Always let the stone revolve towards you, as if you had to turn it smooth with the tool you have to sharpen, except when you cannot possibly do so without cutting grooves in it. Chisels, knives, axes, planes, and all similar tools with flat edges, are to be ground with the stone running in that direction, by which means you will avoid giving them a wire edge, as it is called (i.e., a ragged-looking edge), and it will instead be even and sharp; the filament of metal being, as it were, driven back into the substance of the tool, instead of drawn away from it. Gouges may be ground in the same way, but must be rolled about to keep up the form of edge. It is indeed the easiest way with these to hold them across the stone, in the same direction as its axis, and then, by rolling them over backwards and forwards, you can give a very good shape to the edge, which should run slightly to a point, or rather tend to one. They are never to be ground square across, like that of the carpenter.

It is generally necessary to have some sort of rest upon which to lay the tools during the operation of grinding, but do not trust to special contrivances for holding them at the precise angle needed; rather trust to your own skill, which will increase more and more by being severely exercised. Always remember to grind your tools to a sharper angle than will be ultimately required, that the final angle may be given by the oilstone. Of the latter there are many kinds. Nothing probably can surpass a Turkey stone, if good, but this varies considerably in hardness and other qualities.

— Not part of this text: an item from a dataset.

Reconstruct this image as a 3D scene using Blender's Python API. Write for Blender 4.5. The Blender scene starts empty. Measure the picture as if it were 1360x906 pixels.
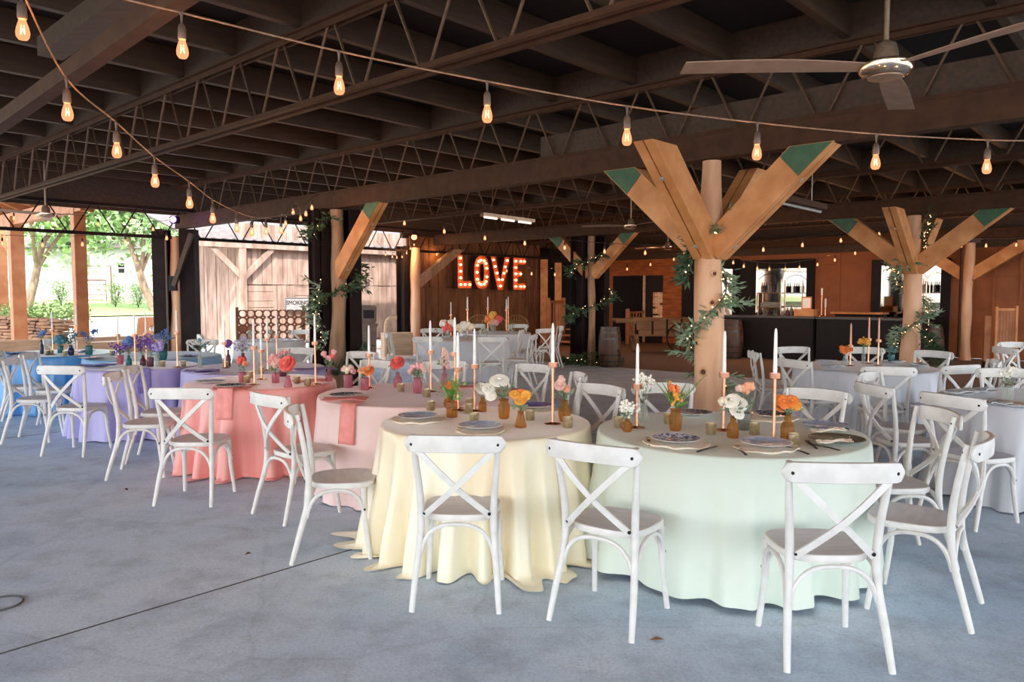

There is a very quick-cutting, slightly coarse stone from Nova Scotia, which is very serviceable, as it does this tedious work with great rapidity, not, however, putting on the tools a very fine edge, but one that admirably suits for such as are to be used on metal. With the rest, a rub or two on Turkey, or Arkansas, or Chorley Forest stone, will impart a finish. Arkansas stone, however, may be had coarse as well as fine; it is much liked by some, but I prefer the Nova Scotia, as it cuts more keenly, and even with the sharpest stone, setting tools is a most laborious process.

The young mechanic will find it very difficult at first to hold the tool steady, and to move it to and fro upon the oilstone so as not to give it any rolling movement, by which the edge and bevel would be rounded, as I before explained, which would in effect enlarge the angle of the cutting edge, besides preventing it from being held at a sufficiently small angle to the work to cut effectively. Nothing but practice will overcome this difficulty; I shall not therefore attempt to describe exactly how the tool should be held and the sharpening effected, such description being not only difficult, but, as experience has proved to me, impossible.